When the Times first experimented with paid online content back in 2005-07, putting individual columnists behind a paywall, Carr was not keen to be involved. He feared that his content would never be read. He has faith in the metered model, however, because it feels like he’s “holding hands with people like Nick Kristof:” the paper is moving into this new space as one.

Carr didn’t seem adverse to people looking for work-arounds on the paywall, suggesting that true fans will eventually get tired of this and pay.

“If you don’t pay then you end up with commodity news,” Carr said. But just because you do pay, that doesn’t automatically mean that something’s good.

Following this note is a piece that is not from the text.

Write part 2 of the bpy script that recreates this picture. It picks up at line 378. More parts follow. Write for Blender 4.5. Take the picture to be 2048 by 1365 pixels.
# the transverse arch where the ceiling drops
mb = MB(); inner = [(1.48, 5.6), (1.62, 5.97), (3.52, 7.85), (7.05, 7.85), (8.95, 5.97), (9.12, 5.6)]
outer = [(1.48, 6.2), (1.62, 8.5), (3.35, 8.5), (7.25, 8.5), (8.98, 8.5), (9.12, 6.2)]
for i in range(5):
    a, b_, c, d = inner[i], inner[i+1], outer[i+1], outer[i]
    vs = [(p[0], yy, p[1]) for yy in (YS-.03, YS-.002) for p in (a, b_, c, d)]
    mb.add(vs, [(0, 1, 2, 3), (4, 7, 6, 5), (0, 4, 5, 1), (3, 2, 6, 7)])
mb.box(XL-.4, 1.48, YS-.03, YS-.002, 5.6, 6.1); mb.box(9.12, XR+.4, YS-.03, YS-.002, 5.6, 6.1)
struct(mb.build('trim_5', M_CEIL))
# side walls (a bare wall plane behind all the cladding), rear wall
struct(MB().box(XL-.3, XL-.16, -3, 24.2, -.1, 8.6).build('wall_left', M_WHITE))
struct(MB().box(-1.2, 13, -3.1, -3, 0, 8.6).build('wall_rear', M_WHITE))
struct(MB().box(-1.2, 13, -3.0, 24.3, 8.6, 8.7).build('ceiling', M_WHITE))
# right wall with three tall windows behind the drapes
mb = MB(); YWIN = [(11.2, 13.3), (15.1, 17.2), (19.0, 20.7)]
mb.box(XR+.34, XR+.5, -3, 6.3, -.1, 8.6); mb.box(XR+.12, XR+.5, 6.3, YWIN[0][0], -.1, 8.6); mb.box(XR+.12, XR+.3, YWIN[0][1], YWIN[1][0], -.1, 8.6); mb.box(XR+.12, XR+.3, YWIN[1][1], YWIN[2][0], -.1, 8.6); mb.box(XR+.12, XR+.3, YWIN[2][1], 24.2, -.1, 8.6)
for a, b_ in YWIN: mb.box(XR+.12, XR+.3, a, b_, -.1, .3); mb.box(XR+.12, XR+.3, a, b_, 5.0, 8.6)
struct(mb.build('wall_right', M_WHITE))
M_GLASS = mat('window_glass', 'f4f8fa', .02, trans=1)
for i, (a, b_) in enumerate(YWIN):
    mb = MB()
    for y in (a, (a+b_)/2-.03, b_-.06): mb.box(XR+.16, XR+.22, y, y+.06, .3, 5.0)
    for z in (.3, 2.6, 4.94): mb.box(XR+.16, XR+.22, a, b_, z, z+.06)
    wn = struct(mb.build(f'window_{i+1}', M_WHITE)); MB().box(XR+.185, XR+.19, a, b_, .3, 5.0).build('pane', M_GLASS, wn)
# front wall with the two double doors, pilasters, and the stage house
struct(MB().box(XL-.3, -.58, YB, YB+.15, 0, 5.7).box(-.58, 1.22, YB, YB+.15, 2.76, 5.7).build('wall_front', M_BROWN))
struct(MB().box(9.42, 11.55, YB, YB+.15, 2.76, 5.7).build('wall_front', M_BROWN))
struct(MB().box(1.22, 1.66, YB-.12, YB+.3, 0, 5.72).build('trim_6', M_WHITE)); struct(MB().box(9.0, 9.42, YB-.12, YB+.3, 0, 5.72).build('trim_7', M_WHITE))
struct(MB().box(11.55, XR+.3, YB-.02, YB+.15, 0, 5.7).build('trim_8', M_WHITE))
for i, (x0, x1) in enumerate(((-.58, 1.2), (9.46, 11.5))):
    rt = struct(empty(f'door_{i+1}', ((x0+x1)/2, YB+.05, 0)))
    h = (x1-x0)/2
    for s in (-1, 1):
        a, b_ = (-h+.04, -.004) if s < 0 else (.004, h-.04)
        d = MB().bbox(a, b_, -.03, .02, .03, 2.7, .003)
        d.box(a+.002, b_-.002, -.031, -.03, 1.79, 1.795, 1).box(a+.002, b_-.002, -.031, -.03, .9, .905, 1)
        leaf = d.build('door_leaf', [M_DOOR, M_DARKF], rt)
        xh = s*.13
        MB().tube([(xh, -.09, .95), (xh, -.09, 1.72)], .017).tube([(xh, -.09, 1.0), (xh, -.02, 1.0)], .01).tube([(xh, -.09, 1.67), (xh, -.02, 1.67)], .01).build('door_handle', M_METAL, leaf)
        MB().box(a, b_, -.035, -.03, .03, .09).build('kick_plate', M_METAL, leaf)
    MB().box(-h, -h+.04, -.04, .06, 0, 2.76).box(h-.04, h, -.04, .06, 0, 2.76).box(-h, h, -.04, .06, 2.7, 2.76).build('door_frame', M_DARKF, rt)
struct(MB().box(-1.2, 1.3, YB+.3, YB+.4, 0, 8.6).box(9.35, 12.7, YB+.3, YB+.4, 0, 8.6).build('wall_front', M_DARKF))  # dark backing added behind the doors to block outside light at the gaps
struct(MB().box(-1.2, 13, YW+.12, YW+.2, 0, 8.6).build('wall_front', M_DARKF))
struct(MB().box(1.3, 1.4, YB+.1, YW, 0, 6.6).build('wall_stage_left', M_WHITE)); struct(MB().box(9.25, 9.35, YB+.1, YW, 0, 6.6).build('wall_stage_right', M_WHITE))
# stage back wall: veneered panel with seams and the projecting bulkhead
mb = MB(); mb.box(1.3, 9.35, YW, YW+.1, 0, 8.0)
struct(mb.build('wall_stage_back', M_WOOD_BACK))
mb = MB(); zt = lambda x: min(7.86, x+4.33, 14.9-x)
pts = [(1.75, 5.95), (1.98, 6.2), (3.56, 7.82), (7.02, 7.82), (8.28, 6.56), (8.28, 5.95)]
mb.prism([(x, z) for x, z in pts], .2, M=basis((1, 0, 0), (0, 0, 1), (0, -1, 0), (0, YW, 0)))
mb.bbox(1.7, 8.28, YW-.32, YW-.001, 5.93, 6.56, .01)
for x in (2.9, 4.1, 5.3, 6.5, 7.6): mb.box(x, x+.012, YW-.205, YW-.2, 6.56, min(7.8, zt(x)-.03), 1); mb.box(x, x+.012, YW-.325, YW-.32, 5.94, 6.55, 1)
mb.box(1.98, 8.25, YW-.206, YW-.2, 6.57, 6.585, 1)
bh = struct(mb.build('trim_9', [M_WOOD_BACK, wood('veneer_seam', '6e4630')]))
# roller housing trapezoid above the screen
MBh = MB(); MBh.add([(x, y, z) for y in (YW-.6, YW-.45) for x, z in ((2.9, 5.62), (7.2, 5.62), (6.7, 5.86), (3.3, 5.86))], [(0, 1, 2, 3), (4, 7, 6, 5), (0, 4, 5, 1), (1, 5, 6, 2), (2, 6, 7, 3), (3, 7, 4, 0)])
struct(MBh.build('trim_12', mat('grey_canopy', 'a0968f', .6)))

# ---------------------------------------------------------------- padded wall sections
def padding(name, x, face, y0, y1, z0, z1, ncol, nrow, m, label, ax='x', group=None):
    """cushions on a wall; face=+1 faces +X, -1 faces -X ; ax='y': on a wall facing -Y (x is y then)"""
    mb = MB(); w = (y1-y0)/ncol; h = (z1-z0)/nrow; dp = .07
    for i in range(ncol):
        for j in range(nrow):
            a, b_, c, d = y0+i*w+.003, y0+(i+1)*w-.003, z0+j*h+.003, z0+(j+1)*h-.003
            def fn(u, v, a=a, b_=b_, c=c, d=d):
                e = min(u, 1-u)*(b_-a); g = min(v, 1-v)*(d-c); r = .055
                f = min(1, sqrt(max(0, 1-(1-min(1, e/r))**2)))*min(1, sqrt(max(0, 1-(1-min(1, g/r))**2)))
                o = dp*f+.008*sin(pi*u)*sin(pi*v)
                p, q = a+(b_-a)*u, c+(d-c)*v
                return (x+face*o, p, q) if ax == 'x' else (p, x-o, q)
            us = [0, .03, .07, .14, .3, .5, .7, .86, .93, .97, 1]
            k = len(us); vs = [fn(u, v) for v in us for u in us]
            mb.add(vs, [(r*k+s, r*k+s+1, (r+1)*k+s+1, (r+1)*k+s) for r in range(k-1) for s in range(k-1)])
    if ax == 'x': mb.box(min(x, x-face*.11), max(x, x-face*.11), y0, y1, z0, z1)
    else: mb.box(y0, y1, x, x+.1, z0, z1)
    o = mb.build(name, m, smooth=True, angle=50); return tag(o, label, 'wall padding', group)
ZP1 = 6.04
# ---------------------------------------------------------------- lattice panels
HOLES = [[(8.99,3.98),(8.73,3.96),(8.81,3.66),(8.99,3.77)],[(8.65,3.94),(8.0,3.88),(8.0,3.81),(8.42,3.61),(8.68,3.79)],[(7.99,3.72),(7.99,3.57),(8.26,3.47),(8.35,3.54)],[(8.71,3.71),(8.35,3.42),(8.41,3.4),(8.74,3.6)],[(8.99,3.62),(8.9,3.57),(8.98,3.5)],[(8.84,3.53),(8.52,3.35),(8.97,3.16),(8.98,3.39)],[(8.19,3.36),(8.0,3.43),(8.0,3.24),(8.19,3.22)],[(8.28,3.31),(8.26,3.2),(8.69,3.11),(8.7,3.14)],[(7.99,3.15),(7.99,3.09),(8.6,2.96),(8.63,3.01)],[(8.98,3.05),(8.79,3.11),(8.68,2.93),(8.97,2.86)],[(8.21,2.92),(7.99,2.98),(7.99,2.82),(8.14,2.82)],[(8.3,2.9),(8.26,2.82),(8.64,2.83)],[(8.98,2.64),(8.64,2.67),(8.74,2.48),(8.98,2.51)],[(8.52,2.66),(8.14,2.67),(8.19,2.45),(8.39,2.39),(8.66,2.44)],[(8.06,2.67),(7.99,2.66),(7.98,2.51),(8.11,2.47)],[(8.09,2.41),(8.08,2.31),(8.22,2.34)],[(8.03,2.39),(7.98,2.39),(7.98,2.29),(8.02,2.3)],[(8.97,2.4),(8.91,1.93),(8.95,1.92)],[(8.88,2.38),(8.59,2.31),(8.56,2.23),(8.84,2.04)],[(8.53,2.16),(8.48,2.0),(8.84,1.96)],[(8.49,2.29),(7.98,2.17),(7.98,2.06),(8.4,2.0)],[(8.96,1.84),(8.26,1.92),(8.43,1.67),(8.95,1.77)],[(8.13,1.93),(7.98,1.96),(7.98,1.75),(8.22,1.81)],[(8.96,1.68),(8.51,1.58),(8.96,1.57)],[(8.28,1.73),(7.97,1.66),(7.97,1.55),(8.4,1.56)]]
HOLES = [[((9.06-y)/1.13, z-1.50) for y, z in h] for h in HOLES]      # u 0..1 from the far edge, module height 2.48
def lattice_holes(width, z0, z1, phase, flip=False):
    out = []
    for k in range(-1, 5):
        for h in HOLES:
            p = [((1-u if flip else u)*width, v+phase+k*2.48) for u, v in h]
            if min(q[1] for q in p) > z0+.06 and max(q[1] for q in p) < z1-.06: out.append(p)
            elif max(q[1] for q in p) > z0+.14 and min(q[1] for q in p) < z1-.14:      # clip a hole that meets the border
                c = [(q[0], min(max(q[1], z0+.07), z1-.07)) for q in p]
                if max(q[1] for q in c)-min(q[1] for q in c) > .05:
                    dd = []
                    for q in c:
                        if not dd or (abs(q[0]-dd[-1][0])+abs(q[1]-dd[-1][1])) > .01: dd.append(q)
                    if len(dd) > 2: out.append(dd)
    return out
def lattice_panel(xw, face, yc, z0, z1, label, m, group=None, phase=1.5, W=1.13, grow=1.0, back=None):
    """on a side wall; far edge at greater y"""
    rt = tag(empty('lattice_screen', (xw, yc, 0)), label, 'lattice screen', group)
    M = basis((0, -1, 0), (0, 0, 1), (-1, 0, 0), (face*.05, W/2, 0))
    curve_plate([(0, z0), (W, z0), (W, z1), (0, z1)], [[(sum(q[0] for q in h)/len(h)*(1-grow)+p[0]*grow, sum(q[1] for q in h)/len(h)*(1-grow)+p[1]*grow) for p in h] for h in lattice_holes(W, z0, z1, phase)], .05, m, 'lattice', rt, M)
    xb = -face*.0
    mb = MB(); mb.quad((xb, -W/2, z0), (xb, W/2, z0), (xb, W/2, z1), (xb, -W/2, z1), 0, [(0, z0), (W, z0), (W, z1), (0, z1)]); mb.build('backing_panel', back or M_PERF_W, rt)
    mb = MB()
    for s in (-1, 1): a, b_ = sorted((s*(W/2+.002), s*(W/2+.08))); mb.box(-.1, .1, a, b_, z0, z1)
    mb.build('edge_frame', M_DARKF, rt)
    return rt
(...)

It’s also essential to remember, Carr stressed, that all that the vast majority of people have ever wanted is commodity news. Discerning news consumers who will be prepared to pay for news are relatively rare. Most people get plenty of information and news, but they don’t necessarily even know where they get it from.

“I feel like we’re heading back to that place where we don’t have information in common,” Carr said: we have reassembled into walled gardens. “There are now 230m homepages on the Internet – there’s no one place where everybody meets.”

Carr doesn’t pay attention to metrics, as “any time you write about newspapers it’s click death,” he said.